Justice Isaac Lesetedi in his judgement portrays Katlholo as a well meaning leader who just made bad decisions. “It appears to me that the Director, DCEC at all material times acted in good faith though wrongfully, but with no malicious intent” stated the Lesetedi in his judgment which upheld the complaint by the 21 disgruntled DCEC officers. The 21 DCEC officers were challenging Katlholo’s new scheme of service which re-designated them from the professional cadre to technicians and artisans, lowering their career ceilings. Officers who once harboured dreams of progressing to the post of Director suddenly found themselves trapped at the bottom rung of the DCEC ladder under the new artisan and technician model.

The disgruntled officers, however, are not as forgiving. They painted a dark picture, an even darker picture of a dishonest and confused man who made false statements and manipulated the DCEC’s establishment register in an apparent bid to cover his blunders. The court documents, which cite the Attorney General as the first respondent on behalf of the DCEC director and the Director of Public Service Management (DPSM), portray Katlholo as a “confused” man who made a number of false statements to the DPSM and tried to change the DCEC establishment register to cover up his blunders. The affidavits detail how Katlholo blundered into re-designating most of his officers to posts that did not exist in the establishment register and had not been approved by the Manpower Budgeting Board.

The then Acting DCEC Assistant Director, Gerald Kgomo, says in the founding Affidavit that he wrote a letter to Katlholo querying his designation to a non existent post. Kgomo says “on the very day” Katlholo received the query, he sent a savingram to DPSM seeking to amend the establishment register, seeking to “reflect various positions which did not appear herein, but to which he had, on the previous day, designated personnel particularly the posts on the technician and artisan models. This was effectively an admission that people had been re-designated wrongly and to non existent positions.”

Kgomo goes on to enumerate four “false statements” in Katlholo’s letter to the DPSM and suggests that there are even more “false statements” in Katlholo’s letter. He argues that “the necessity for the director to supplement his request” to the DPSM by “demonstrating untruths is highly revealing of confusion or even his own knowledge of the indefensibility of what he had actually done.”

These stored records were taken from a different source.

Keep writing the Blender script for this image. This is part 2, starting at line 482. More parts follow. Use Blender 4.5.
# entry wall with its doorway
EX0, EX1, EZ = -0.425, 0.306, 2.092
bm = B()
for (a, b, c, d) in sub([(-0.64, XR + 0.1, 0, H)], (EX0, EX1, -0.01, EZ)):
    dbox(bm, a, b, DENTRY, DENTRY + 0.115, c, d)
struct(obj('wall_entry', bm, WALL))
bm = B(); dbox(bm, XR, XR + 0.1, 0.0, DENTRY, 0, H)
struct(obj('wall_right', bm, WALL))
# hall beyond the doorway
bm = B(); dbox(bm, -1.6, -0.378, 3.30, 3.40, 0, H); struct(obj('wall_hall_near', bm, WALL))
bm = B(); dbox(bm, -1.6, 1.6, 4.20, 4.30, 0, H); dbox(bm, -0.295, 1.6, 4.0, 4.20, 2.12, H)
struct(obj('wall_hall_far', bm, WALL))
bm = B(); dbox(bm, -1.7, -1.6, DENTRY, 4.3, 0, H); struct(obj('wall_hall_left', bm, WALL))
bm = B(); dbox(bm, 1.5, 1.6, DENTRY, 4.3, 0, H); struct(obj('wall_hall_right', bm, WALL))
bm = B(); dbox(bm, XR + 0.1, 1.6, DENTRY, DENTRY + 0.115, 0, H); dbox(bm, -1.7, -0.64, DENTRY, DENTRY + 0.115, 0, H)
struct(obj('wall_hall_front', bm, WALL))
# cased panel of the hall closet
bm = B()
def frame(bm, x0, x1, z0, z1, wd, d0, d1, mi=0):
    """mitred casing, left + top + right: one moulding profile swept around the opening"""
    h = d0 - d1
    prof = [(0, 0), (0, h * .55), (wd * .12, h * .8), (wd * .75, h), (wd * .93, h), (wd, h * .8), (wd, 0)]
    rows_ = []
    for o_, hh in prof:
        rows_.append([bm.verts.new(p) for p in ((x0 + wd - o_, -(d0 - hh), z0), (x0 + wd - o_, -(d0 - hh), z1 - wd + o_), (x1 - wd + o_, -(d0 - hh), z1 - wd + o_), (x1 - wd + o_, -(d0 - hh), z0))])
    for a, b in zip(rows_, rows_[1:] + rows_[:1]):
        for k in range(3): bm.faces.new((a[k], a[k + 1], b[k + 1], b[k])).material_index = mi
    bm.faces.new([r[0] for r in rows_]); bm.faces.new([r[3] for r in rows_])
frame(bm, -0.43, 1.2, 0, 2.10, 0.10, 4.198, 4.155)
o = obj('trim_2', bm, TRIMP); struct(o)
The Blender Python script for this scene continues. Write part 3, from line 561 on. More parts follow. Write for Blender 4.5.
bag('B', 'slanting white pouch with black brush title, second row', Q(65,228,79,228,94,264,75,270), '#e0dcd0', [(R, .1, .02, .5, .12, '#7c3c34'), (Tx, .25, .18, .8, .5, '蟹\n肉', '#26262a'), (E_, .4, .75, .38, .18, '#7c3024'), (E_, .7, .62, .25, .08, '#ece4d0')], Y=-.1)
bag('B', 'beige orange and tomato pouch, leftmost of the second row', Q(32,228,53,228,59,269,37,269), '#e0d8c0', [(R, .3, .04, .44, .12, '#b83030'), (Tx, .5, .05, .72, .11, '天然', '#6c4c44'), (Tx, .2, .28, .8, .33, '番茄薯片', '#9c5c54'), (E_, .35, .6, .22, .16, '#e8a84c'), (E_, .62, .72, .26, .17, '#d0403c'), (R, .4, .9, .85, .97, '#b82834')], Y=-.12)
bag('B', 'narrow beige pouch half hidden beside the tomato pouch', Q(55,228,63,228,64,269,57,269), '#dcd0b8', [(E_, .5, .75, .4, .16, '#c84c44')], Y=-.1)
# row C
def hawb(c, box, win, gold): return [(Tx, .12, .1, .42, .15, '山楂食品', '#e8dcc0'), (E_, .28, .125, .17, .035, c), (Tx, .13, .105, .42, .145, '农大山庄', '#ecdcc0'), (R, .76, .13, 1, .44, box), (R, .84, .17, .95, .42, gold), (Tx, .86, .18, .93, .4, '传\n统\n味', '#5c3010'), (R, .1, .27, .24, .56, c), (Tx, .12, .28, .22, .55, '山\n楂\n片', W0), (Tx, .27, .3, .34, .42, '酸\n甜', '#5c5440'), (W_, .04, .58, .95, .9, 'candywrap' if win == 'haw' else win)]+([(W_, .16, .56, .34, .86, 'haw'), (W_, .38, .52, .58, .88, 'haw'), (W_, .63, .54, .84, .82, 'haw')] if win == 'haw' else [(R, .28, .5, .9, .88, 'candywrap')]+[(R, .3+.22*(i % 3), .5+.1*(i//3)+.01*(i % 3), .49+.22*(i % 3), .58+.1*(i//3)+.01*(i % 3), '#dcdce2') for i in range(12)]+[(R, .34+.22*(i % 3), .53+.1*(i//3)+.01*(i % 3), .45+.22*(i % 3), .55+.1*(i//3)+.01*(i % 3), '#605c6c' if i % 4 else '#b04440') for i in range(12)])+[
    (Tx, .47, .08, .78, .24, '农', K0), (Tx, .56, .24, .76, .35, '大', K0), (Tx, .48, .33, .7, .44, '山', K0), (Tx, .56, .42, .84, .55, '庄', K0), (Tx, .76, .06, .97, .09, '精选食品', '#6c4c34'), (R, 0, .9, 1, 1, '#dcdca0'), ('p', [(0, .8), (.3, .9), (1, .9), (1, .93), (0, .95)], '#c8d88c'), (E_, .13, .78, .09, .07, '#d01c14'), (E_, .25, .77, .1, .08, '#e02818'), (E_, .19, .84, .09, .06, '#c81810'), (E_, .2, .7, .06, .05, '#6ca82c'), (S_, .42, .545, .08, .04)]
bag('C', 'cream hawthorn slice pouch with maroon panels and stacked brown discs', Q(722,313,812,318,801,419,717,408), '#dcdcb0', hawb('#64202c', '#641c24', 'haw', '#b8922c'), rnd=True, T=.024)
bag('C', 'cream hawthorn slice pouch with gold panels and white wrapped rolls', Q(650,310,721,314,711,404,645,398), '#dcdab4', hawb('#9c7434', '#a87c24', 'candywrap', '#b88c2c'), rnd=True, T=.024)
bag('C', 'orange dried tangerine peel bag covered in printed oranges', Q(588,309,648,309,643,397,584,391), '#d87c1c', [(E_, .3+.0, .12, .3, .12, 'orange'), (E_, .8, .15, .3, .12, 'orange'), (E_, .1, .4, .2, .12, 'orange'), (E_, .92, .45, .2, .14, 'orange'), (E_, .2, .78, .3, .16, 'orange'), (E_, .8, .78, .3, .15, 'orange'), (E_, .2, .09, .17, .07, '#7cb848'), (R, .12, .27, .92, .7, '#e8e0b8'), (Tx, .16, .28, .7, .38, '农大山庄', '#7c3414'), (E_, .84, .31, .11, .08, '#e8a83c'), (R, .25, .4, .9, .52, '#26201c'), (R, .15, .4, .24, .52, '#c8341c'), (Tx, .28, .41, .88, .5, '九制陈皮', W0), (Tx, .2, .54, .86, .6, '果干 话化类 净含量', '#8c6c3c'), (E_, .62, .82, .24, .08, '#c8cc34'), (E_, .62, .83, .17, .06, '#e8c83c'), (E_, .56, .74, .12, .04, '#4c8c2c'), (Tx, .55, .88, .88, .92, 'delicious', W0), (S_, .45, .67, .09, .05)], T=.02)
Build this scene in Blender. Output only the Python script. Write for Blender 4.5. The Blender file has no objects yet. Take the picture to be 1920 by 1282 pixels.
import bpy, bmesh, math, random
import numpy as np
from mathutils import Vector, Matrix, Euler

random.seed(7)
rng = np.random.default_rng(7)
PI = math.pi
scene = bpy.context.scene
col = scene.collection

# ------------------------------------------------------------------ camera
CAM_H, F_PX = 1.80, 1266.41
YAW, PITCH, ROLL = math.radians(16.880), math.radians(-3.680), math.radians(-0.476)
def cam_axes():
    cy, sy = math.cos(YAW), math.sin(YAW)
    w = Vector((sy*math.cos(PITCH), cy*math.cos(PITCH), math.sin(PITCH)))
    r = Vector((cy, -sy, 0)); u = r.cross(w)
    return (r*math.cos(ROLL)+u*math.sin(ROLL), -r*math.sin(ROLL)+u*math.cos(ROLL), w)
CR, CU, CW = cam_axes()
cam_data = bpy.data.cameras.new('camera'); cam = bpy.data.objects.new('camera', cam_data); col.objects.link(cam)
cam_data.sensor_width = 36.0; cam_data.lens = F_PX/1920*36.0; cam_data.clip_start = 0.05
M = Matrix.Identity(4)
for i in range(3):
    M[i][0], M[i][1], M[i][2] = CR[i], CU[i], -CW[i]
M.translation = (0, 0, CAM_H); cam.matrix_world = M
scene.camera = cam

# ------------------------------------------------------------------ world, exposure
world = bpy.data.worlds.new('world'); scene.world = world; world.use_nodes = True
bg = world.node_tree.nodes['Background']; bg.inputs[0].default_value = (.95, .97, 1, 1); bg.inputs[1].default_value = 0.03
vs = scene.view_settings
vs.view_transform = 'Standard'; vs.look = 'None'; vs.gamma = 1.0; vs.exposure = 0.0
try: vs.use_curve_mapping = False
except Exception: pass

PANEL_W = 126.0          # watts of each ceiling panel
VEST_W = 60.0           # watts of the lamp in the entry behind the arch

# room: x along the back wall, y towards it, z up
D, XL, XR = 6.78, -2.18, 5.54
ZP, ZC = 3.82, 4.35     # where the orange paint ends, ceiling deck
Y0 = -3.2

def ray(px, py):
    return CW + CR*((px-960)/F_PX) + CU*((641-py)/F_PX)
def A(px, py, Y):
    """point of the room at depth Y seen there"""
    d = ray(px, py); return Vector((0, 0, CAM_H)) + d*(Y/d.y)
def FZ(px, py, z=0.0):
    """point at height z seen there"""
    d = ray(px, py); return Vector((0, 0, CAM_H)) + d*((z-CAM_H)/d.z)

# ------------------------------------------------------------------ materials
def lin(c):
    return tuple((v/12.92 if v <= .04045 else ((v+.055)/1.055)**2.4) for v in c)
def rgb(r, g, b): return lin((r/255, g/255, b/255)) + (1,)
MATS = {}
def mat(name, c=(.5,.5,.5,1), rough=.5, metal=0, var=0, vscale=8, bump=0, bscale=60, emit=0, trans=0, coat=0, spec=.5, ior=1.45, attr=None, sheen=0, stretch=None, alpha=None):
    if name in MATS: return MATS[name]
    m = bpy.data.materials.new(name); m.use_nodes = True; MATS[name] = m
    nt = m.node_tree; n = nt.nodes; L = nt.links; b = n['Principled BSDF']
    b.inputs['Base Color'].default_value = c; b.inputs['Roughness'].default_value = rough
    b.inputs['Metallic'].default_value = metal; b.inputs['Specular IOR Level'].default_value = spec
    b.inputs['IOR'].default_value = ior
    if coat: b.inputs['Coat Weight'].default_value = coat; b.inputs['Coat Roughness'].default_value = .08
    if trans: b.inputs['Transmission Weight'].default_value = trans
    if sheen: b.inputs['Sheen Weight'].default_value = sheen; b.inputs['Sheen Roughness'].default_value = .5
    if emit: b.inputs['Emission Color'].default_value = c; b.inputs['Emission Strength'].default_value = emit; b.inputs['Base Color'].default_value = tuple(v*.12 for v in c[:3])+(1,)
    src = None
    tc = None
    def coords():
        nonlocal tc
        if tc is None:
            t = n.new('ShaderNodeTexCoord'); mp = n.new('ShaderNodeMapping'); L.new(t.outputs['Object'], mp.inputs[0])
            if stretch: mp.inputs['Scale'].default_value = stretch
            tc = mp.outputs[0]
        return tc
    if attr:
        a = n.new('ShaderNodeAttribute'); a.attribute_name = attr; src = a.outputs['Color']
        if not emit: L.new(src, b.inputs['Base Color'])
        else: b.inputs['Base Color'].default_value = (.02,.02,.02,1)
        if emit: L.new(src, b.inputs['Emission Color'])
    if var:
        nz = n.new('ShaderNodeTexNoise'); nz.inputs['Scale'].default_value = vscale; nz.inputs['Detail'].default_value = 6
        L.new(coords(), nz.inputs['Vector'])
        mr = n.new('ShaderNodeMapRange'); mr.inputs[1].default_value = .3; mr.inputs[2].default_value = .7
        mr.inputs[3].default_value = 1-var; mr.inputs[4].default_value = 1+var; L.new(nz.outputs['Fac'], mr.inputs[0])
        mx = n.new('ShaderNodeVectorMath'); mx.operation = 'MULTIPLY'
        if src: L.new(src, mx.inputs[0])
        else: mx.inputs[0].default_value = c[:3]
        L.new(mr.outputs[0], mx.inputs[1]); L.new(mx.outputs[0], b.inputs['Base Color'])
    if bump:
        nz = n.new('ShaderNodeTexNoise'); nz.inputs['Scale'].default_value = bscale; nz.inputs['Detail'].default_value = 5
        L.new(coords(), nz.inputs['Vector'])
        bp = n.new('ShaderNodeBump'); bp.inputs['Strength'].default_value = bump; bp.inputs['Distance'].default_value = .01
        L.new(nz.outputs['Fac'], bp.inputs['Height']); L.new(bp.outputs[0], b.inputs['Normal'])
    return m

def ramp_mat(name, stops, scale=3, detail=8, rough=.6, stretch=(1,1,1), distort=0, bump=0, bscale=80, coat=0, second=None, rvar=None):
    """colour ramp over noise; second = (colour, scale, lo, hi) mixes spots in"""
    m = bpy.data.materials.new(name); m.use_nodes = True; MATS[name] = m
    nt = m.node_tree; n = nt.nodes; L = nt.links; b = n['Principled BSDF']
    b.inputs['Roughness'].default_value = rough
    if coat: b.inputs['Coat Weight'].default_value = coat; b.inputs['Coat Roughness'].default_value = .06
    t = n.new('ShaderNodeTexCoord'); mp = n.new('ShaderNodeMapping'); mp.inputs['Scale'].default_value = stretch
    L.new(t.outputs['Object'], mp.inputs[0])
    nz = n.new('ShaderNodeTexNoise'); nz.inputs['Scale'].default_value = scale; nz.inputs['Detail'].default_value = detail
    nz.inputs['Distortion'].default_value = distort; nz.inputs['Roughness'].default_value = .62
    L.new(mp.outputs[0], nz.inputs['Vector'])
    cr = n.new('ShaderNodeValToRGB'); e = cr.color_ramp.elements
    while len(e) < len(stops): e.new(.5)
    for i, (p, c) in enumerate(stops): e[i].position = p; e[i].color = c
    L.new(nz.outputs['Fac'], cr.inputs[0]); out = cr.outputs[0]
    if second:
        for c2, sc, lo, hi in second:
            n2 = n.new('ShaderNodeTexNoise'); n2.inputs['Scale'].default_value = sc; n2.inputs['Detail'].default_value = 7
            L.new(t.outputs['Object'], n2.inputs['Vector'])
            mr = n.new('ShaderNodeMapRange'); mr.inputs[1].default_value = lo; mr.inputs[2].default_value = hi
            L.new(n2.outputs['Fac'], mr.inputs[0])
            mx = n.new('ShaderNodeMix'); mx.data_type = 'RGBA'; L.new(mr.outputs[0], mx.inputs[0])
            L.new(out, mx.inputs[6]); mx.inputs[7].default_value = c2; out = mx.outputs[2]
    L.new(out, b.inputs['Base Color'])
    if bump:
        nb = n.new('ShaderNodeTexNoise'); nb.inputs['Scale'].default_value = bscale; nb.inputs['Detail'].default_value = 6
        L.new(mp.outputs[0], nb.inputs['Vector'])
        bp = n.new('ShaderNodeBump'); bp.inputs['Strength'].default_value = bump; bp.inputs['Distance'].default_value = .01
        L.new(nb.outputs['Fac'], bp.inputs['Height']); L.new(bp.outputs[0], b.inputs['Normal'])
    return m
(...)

Justice Lesetedi in his judgement, however, does not go as far as labeling Katlholo as “confused” but concurs that the re-designation of officers by the DCEC boss was wrong. Justice Dibotelo says he does not find Katlholo’s decision to “have been anything other than just being ultra vires and unlawful. It appears to me that the Director, DECE at all material times acted in good faith though wrongfully but with no malicious intent.”

So what if Katlholo blundered and lied? You may ask, after all, stuff happens all the time. With Katlholo, the High Court judgement may mean more than just loosing a court case. For a nation that has held up the DCEC director as the pin up poster saint in the fight against corruption, recent court records and judgement have the same sobering poignancy as that of a kid suddenly realizing that Father Christmas does not exist
In fact, from the court records, Katlholo comes across as a leader who has lost the plot and is presiding over an organization that malfunctioned so badly that the courts had to step in. It emerges in those affidavits officers who opposed his controversial scheme were victimised and that “there was pallor of general staff disquiet and resentment”. Kgomo states that Katlholo told a meeting of senior managers that he was disappointed because some of his managers had failed to contain the dissent among their subordinates.

“In fact the strongest dissention was from the two investigation divisions headed by Assistant Director 2(2) Reginald Barupi and myself as (acting Assistant Director 5) and the disappointments expressed were directed to us (but not by name.) As it was felt we could have done more in calming down staff.”

It is understood that Barupi was asked by the Deputy Director to write responses to his aggrieved subordinates. Barupi, however, refused because he did not want to take the responsibility for Katlholo’s mistakes “and also he was in the dark as to the principles and basis of such re-designations” states Kgomo.

A few days later, in an apparent bid to quell the dissent among staff, Katlholo allegedly wrote letters to aggrieved officers, promoting them to non existent posts again. Kgomo says Katlholo’s gesture was, however, viewed as an attempt “to correct his improper re-designations…specifically his de facto demotions of persons affected, even then he did not have the candor to correct his errors, and was doing so through a wholesale promotion exercise.”

“The officers who received the promotions (including some of the applicants) were not content because they too viewed the promotions as a belated correction of what was long overdue to them and which the director was now giving as an act of benevolence.

“In addition, the purported promotions did not take into account how far one had advanced in terms of notches within a given salary grade/band, and such promotions just lumped everyone at the bottom notch of a particular salary grade/band and thereby ignored the issue of seniority between officers of the same salary grade/band” says Kgomo.

It emerges in the affidavit that at this stage Katlholo and his aides were apparently becoming paranoid. Kgomo says he did not voice his dissent against the promotions because he knew “how sensitive Katlholo was about the issue.”

The apparent paranoia was not helped by leaked stories which started appearing in the media about the crisis at the DCEC.

Kgomo says at a subsequent meting, Katlholo would not conceal his annoyance at the leak. This resulted in a request by Katlholo’s recording secretary to “name and shame” the individuals who had leaked the information rather than make general accusations.

Kgomo says Katlholo was also annoyed at “what he perceived to be betrayal by members of management who may have been party to the evolution of the new scheme of service, but who he felt were not doing enough to assist him deal with staff queries and dissatisfaction.”